━━━ SUPPLIED DATA ━━━
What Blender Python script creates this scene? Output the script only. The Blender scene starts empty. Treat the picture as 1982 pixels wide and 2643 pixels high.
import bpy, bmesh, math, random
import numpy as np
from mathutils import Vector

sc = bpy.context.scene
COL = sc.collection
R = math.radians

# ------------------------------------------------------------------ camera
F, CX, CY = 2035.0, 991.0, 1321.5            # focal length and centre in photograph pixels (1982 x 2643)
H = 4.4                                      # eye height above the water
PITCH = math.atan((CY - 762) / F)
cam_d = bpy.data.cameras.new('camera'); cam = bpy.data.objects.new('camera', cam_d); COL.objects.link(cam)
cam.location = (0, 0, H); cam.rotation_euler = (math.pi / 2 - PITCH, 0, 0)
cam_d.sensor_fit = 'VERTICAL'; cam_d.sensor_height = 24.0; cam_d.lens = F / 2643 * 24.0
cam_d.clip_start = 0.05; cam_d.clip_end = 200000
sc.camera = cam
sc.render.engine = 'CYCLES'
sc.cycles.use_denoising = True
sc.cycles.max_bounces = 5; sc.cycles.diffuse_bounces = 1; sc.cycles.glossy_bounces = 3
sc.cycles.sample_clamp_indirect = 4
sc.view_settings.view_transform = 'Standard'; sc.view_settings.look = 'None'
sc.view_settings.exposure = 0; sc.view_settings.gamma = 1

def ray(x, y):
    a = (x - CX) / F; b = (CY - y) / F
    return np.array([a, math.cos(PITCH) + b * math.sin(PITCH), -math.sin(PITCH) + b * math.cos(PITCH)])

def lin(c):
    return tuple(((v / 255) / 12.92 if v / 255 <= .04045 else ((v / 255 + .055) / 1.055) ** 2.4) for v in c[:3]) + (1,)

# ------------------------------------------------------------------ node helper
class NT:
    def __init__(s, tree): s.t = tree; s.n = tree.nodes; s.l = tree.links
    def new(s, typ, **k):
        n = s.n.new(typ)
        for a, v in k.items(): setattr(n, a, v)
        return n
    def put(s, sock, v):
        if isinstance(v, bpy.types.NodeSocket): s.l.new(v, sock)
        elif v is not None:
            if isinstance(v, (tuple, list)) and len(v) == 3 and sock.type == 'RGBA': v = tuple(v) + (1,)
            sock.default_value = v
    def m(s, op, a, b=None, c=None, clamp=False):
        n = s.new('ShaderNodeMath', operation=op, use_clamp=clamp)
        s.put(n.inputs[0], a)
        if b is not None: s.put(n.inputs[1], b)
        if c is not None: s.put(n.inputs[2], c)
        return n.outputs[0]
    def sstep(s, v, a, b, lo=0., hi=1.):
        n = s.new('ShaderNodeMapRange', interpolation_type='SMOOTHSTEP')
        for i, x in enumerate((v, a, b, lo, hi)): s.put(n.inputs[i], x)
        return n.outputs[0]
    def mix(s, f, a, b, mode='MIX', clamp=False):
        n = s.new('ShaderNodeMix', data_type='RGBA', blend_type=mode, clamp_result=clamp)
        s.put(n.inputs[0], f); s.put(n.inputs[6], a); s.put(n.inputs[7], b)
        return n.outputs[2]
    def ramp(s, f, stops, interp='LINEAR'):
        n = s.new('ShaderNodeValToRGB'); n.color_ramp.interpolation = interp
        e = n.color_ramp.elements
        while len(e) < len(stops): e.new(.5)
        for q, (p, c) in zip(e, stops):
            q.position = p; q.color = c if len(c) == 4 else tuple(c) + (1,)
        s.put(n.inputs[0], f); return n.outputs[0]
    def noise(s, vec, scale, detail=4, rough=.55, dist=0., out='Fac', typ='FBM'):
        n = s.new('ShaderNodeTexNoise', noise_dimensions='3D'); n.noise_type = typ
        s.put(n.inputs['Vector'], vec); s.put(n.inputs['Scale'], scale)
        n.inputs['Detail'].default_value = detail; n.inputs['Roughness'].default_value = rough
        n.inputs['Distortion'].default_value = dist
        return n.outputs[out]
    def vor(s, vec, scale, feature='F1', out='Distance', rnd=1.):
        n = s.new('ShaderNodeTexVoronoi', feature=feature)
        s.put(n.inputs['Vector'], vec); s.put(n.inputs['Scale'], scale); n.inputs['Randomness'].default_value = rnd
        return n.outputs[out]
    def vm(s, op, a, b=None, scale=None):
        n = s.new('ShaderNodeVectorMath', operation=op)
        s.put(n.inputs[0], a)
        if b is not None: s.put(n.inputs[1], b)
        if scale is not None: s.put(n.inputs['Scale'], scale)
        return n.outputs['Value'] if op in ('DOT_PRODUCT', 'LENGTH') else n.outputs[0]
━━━
* **JOB**
Give the lines again, exactly as they stand, from the beginning of the data through the line with "return np.array([a, math.cos(PITCH)".

* **FULL RESPONSE**
What Blender Python script creates this scene? Output the script only. The Blender scene starts empty. Treat the picture as 1982 pixels wide and 2643 pixels high.
import bpy, bmesh, math, random
import numpy as np
from mathutils import Vector

sc = bpy.context.scene
COL = sc.collection
R = math.radians

# ------------------------------------------------------------------ camera
F, CX, CY = 2035.0, 991.0, 1321.5            # focal length and centre in photograph pixels (1982 x 2643)
H = 4.4                                      # eye height above the water
PITCH = math.atan((CY - 762) / F)
cam_d = bpy.data.cameras.new('camera'); cam = bpy.data.objects.new('camera', cam_d); COL.objects.link(cam)
cam.location = (0, 0, H); cam.rotation_euler = (math.pi / 2 - PITCH, 0, 0)
cam_d.sensor_fit = 'VERTICAL'; cam_d.sensor_height = 24.0; cam_d.lens = F / 2643 * 24.0
cam_d.clip_start = 0.05; cam_d.clip_end = 200000
sc.camera = cam
sc.render.engine = 'CYCLES'
sc.cycles.use_denoising = True
sc.cycles.max_bounces = 5; sc.cycles.diffuse_bounces = 1; sc.cycles.glossy_bounces = 3
sc.cycles.sample_clamp_indirect = 4
sc.view_settings.view_transform = 'Standard'; sc.view_settings.look = 'None'
sc.view_settings.exposure = 0; sc.view_settings.gamma = 1

def ray(x, y):
    a = (x - CX) / F; b = (CY - y) / F
    return np.array([a, math.cos(PITCH) + b * math.sin(PITCH), -math.sin(PITCH) + b * math.cos(PITCH)])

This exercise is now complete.